Scientists have discovered one of the world’s oldest fossil records on the Isle of Skye – revealing the stegosaurus roamed the island 170 million years ago.

Traces of the large herbivore dinosaurs were found after a team of paleontologists from the University of Edinburgh uncovered 50 footprints on the island.

It is believed the creatures, which could grow to almost 30 feet long and weigh more than six tonnes, called the scenic island home during the Jurassic period.

Palaeontologists discovered a short sequence of distinctive, oval footprints and handprints belonging to a stegosaurus.

They were left by a young animal or a small-bodied member of the stegosaurus family as it ambled across the island.

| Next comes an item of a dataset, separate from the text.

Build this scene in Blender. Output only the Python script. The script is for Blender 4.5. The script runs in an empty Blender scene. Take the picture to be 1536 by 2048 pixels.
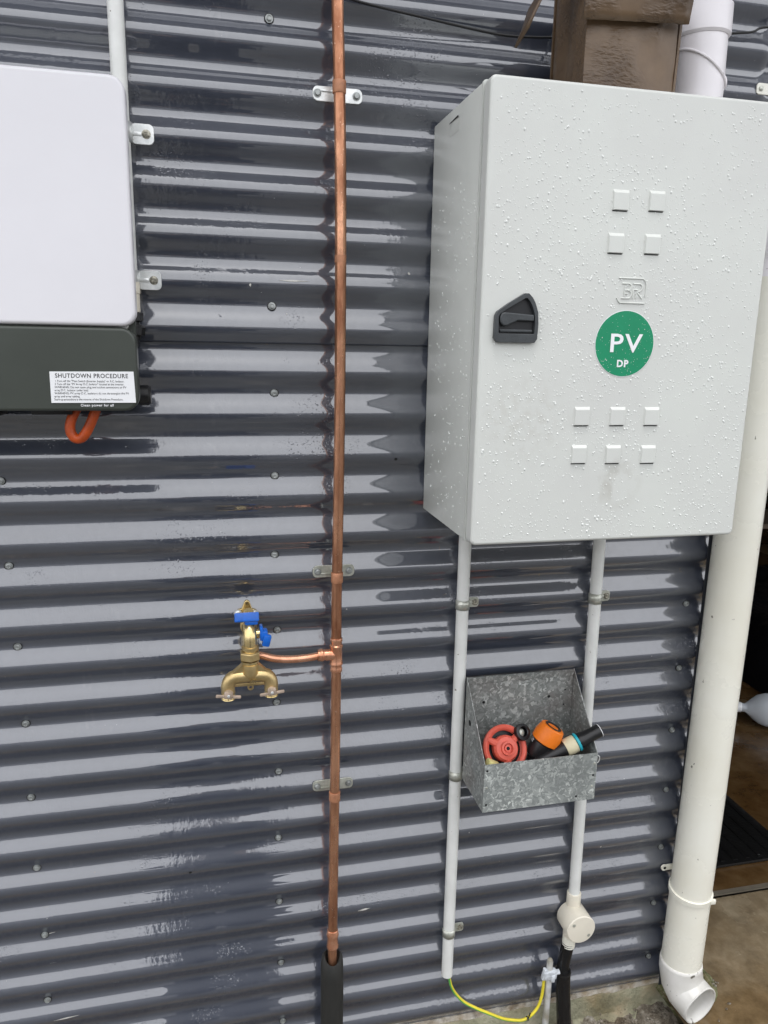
import bpy, bmesh, math, random
from mathutils import Vector, Matrix, noise
random.seed(7)
PI = math.pi
scene = bpy.context.scene
col = scene.collection

# ------------------------------------------------------------------ camera
cam_data = bpy.data.cameras.new("camera")
cam = bpy.data.objects.new("camera", cam_data)
col.objects.link(cam)
RX, RY, RZ = -0.2173, -0.0189, -0.2297
Mz = Matrix.Rotation(RZ, 3, 'Z'); Mx = Matrix.Rotation(RX, 3, 'X'); My = Matrix.Rotation(RY, 3, 'Y')
Mc = Mz @ Mx @ My
right, fwd, up = Mc.col[0], Mc.col[1], Mc.col[2]
m4 = Matrix(((right.x, up.x, -fwd.x, -0.1217), (right.y, up.y, -fwd.y, -1.4181), (right.z, up.z, -fwd.z, 1.613), (0, 0, 0, 1)))
cam.matrix_world = m4
cam_data.sensor_fit = 'HORIZONTAL'
cam_data.sensor_width = 36.0
cam_data.lens = 36.0 * 1531.4 / 1536.0
cam_data.clip_start = 0.02
cam_data.clip_end = 500
scene.camera = cam

# ------------------------------------------------------------------ world, sun, exposure
SUN_EL, SUN_AZ = 80.0, 200.0
w = bpy.data.worlds.new("World"); scene.world = w; w.use_nodes = True
wn = w.node_tree; wn.nodes.clear()
sky = wn.nodes.new("ShaderNodeTexSky"); sky.sky_type = 'NISHITA'; sky.sun_disc = False
sky.sun_elevation = math.radians(SUN_EL); sky.sun_rotation = math.radians(SUN_AZ)
sky.air_density = 1.0; sky.dust_density = 6.0; sky.ozone_density = 1.0
hs = wn.nodes.new("ShaderNodeHueSaturation"); hs.inputs['Saturation'].default_value = 0.10
bg = wn.nodes.new("ShaderNodeBackground"); bg.inputs['Strength'].default_value = 0.15
wo = wn.nodes.new("ShaderNodeOutputWorld")
cl = wn.nodes.new("ShaderNodeMix"); cl.data_type = 'RGBA'; cl.inputs[0].default_value = 0.88     # overcast: even cloud over the clear sky
cl.inputs[7].default_value = (6.15, 6.25, 6.55, 1)
wn.links.new(sky.outputs[0], hs.inputs['Color']); wn.links.new(hs.outputs[0], cl.inputs[6]); wn.links.new(cl.outputs[2], bg.inputs['Color']); wn.links.new(bg.outputs[0], wo.inputs[0])
sl = bpy.data.lights.new("sun", 'SUN'); sl.energy = 1.0; sl.angle = math.radians(20); sl.color = (1, .97, .94)
so = bpy.data.objects.new("sun", sl); col.objects.link(so)
_e, _a = math.radians(SUN_EL), math.radians(SUN_AZ)
sd = Vector((math.sin(_a) * math.cos(_e), math.cos(_a) * math.cos(_e), math.sin(_e)))
so.rotation_euler = sd.to_track_quat('Z', 'Y').to_euler(); so.location = (0, -3, 8)
scene.view_settings.view_transform = 'Standard'
scene.view_settings.look = 'None'
scene.view_settings.exposure = 1.05
scene.view_settings.gamma = 1
scene.view_settings.use_curve_mapping = False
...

The site on the island’s north-east coast was at the time a mudflat on the edge of a shallow lagoon on a long-lost island in the Atlantic and contains a mixture of footprints.

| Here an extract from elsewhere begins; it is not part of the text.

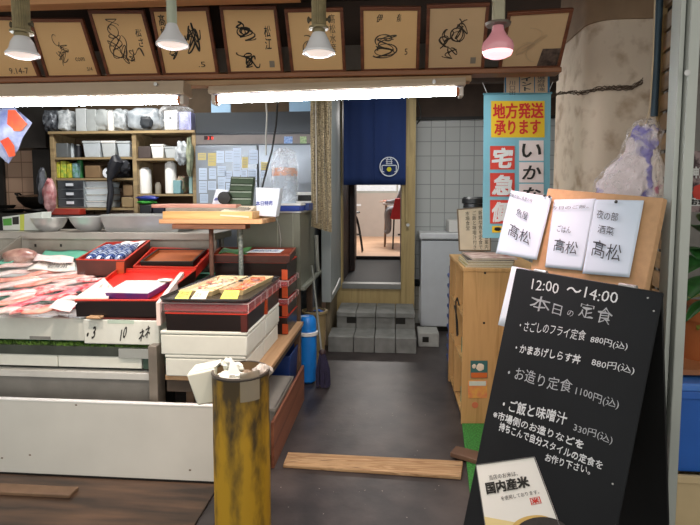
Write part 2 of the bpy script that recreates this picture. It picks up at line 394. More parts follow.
# ================================================================ PICTURE FRAMES
m_gold = mat('shikishi', '#e3b981', .7, var=.1, scale=3)
m_gold2 = mat('shikishi_pale', '#cfae84', .7, var=.1, scale=3)
frames = [ # TL, TR, BR, BL px
 ((-38,16),(16,17),(41,71),(-18,71)), ((28,19),(82,19),(101,71),(46,71)), ((87,10),(143,10),(161,71),(107,71)),
 ((149,8),(208,7),(219,71),(163,71)), ((219,6),(276,6),(284,71),(228,71)), ((284,9),(343,8),(346,70),(291,71)),
 ((360,7),(421,7),(419,69),(361,69)), ((427,5),(490,3),(484,67),(425,67)), ((508,13),(574,9),(560,63),(498,65))]
fl = ['framed autograph card cut by the left edge of the photo', 'framed autograph card with large thin looped writing, right of the leftmost lamp',
 'framed autograph card with dense slanted signature, left of the pale green lamp tube', 'framed autograph card partly behind the pale green lamp tube',
 'framed autograph card of two bold signatures with writing down its right side', 'framed autograph card behind the ribbed lamp in the middle of the row',
 'framed autograph card with two small characters above one swirling signature', 'framed autograph card with a signature climbing to the upper right, left of the pink bulb',
 'rightmost frame holding a faded card with a small dark photo in its corner']
for i, (TL, TR, BR, BL) in enumerate(frames):
    Yb, Yt = 2.76, 2.76/1.075
    bl, br = at(*BL, Yb), at(*BR, Yb); tl, tr = at(*TL, Yt), at(*TR, Yt)
    zbt = zb + .003; dz = zbt - min(bl.z, br.z)
    bl.z = br.z = zbt; zt = (tl.z+tr.z)/2 if i != 8 else None
    t = thing('picture_frame', fl[i], 'picture frame', (bl+br)/2, 'framed autograph cards on the rail')
    U = br-bl; V = ((tl-bl)+(tr-br))/2; n = U.cross(V).normalized()
    if n.y > 0: n = -n
    # frame made of four bars
    def q(u, v): return bl*(1-u)*(1-v)+br*u*(1-v)+tr*u*v+tl*(1-u)*v
    bw = .055
    f = MB()
    for (a, b, c, d) in ((0,1,0,bw),(0,1,1-bw,1),(0,bw,bw,1-bw),(1-bw,1,bw,1-bw)):
        f.slab(q(a,c), q(b,c), q(b,d), q(a,d), .02)
    obj('frame', f, M_frame, t, bevel=.002)
    g = MB().slab(*[q(a,b)-n*.006 for a,b in ((bw,bw),(1-bw,bw),(1-bw,1-bw),(bw,1-bw))], .008)
    card = obj('card', g, m_gold2 if i in (7,8) else m_gold, t)
    s = MB(); O = q(bw+.04,bw+.04)-n*.005; UU = q(1-bw-.04,bw+.04)-q(bw+.04,bw+.04); VV = q(bw+.04,1-bw-.04)-q(bw+.04,bw+.04)
    def tq(body, u0, u1, v0, v1, **k): textq(s, body, [O+UU*u0+VV*v0, O+UU*u1+VV*v0, O+UU*u1+VV*v1, O+UU*u0+VV*v1], **k)
    if i == 8:
        im = MB(); im.slab(*[q(a,b)-n*.003 for a,b in ((.62,.06),(.94,.06),(.94,.36),(.66,.36))], .002)
        obj('photo', im, mat('dark_photo', '#6f5c50', .5, col2='#3a2f2a', scale=40), card)
        obj('lettering', scribble(s, O, UU, VV, 90, .005, 2), mat('faded_ink', '#c8ab85', .6), card)
    else:
        if i == 4:
            tq('髙\n松\n江', .76, .9, .35, 1, bold=.01, shear=.1); scribble(s, O+VV*.5+UU*.1, UU*.5, VV*.45, 41, .008, 3); scribble(s, O+UU*.1, UU*.6, VV*.45, 42, .008, 3)
        elif i == 6:
            tq('伊', .22, .34, .84, .98, bold=.01, shear=.3); tq('郁', .62, .76, .84, .98, bold=.01, shear=.3); tq('5', .8, .86, .22, .34); scribble(s, O, UU*.85, VV*.8, 61, .007, 4)
        elif i == 2:
            tq('髙\n松\nさ', .78, .92, .45, 1, bold=.01, shear=.2); scribble(s, O+UU*.1, UU*.6, VV, 22, .005, 5); scribble(s, O+UU*.4, UU*.5, VV*.5, 23, .005, 2)
        elif i == 3:
            tq('髙\n松', .02, .16, .6, 1, bold=.01); scribble(s, O+UU*.4, UU*.5, VV*.95, 33, .008, 4); scribble(s, O, UU*.5, VV*.6, 34, .006, 2); tq('.5', .7, .85, .05, .15)
        elif i == 0:
            tq('9.14-7', .5, .9, .0, .12); scribble(s, O+UU*.3, UU*.7, VV, 11, .005, 3)
        elif i == 1:
            scribble(s, O+UU*.05+VV*.1, UU*.4, VV*.8, 15, .004, 2); scribble(s, O+UU*.3+VV*.1, UU*.4, VV*.8, 16, .004, 2); tq('com', .65, .85, .25, .33); tq('5/4', .85, .97, .04, .12)
        elif i == 5:
            tq('髙\n松\n水\n産', .8, .93, .3, 1, bold=.0); scribble(s, O+UU*.1, UU*.7, VV*.7, 51, .006, 4)
        else:
            scribble(s, O+UU*.35+VV*.3, UU*.6, VV*.7, 71, .006, 3); scribble(s, O+UU*.1+VV*.1, UU*.5, VV*.6, 72, .006, 3); scribble(s, O+UU*.2, UU*.6, VV*.5, 73, .006, 2)
        if i in (4, 7):
            st = MB().slab(*[O+UU*a+VV*b+n*.001 for a,b in ((.82,.02),(.93,.02),(.93,.14),(.82,.14))], .001); obj('seal', st, mat('seal_grey', '#8a8070', .6), card)
        obj('lettering', s, M_ink if i in (3,4) else mat('grey_ink', '#4a4034', .6), card)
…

It reveals dinosaurs on Skye – ‘one of the best places in the world’ for examining dinosaur evolution – were more diverse than previously thought.

The discovery means that the site at Brothers’ Point – called Rubha nam Brathairean in Gaelic – is now recognised as one of the oldest-known fossil records of this dinosaur group found anywhere in the world.

Skye is one of the few places in the world where fossils from the Middle Jurassic period can be found.

Discoveries on the island have provided scientists with vital clues about the early evolution of major dinosaur groups, including huge, long-necked sauropods and fierce, meat-eating cousins of Tyrannosaurus rex.

The study also involved scientists from National Museums Scotland, University of Glasgow, Federal University of Rio de Janeiro, and the Staffin Museum.

Paige dePolo, a PhD student at the University of Edinburgh’s School of GeoSciences, said: “These new track sites help us get a better sense of the variety of dinosaurs that lived near the coast of Skye during the Middle Jurassic than what we can glean from the island’s body fossil record.